Não há fim-de-semana que não acabe por vir a Setúbal. Conheço bem a região, que tem um potencial fantástico. Por razões pessoais, também passo muito tempo em Alcochete. Toda a península tem um enormíssimo potencial, características únicas no País e pode ser um território de absoluta excelência. Assim nós queiramos e trabalhemos para isso.

Viria a enveredar pela área da comunicação institucional…

Sim. Fui dirigente associativo muitos anos enquanto estudei e isso levou-me inevitavelmente para funções de comunicação. Comecei a minha vida profissional nessa área, tive a felicidade de ser director do Cartão Jovem, no princípio dos anos de 1990, na altura era um projecto muito emblemático em Portugal e foi uma iniciativa muito meritória (lá está, uma política pública bem desenhada, bem pensada, bem aplicada, que ainda hoje existe). Pensava ser diplomata, mas acabei por me desinteressar. Estive também alguns anos numa das partes da actual Mota-Engil, acompanhei a obra do Oceanário desde as primeiras estacas até à festa de inauguração no dia 23 de Maio de 1998. Acompanhei a construção de autoestradas, de barragens… o que me deu alguma bagagem para o sector da construção. Depois comecei a representar a Secil e mais tarde foi decidido que eu poderia ser o director-geral eleito [da AISET] pelos associados, que aconteceu em Março de 2018 pela primeira vez. E pela segunda vez em Março de 2021.

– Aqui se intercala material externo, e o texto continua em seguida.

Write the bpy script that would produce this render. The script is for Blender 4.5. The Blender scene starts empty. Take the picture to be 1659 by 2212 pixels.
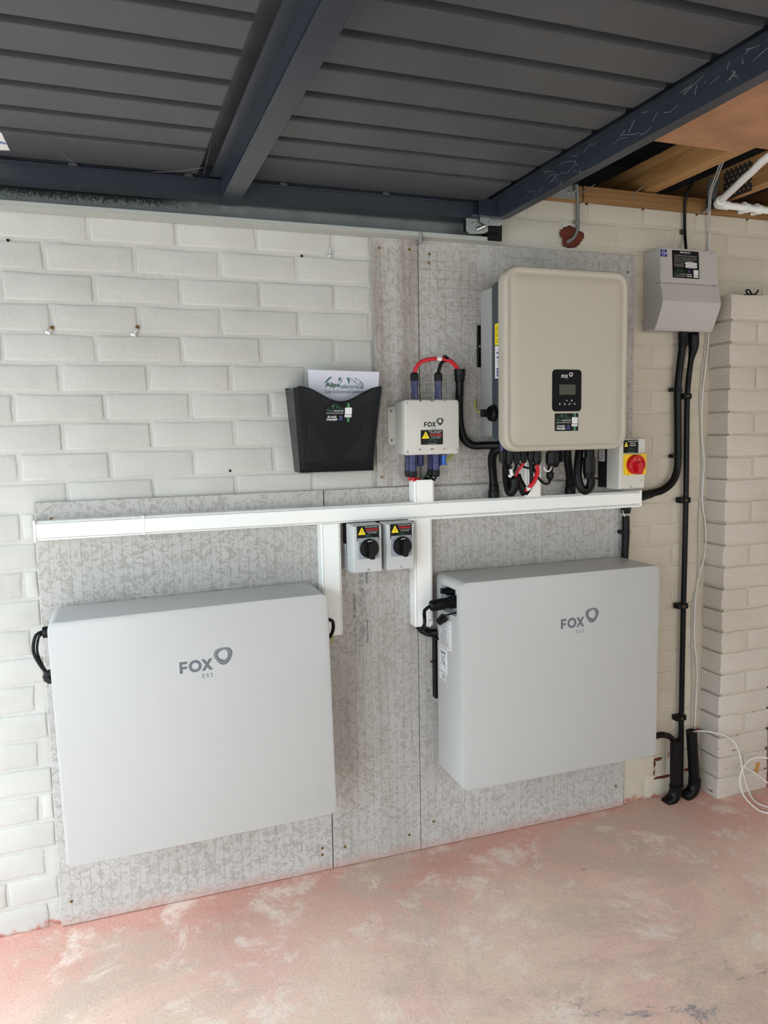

E está na forja um terceiro mandato?

Temos de analisar. O mandato prolonga-se até Março de 2024. O mandato é da Secil e eu sou o seu representante. Mas posso não ser e pode não ser a Secil a manter-se. É algo que terá de ser decidido, em sede de assembleia geral pelos associados da AISET. A Secil é que determinará se continuo ou não [como seu representante]. Tenciono continuar na Secil, dá-me muito trabalho para fazer, um trabalho que gosto muito de fazer e acho que a empresa tem um perfil extraordinário nesta área da responsabilidade social, sustentabilidade e de relação com a comunidade. Vou estar na Secil, seguramente.

Dizia há pouco que passa muito tempo em Alcochete. Alguma razão em particular?

Uma razão sentimental, a minha namorada mora em Alcochete. Acho que é o local da Área Metropolitana de Lisboa onde se tem o mais fantástico Pôr do Sol e tem uma vivência muito interessante. É uma vila muito pacata e que tem umas fantásticas Festas do Barrete Verde [e das Salinas].

É adepto da tauromaquia?

Sou. Temos o saudável hábito de correr toiros bravos aqui na região, na Moita, no Montijo, em Alcochete, na Aldeia de Paio Pires, no Gaio e no Rosário. Acho que é uma tradição cultural. Independentemente das modas e das perspectivas divergentes, é algo que, enquanto houver pessoas que assim pensam e assim sentem, tem de ser preservado, mantido e defendido. Há valores culturais e comunitários muito importantes associados a isso. E parece-me que uma excessiva perspectiva animalista não se justifica. Sou um grande aficionado.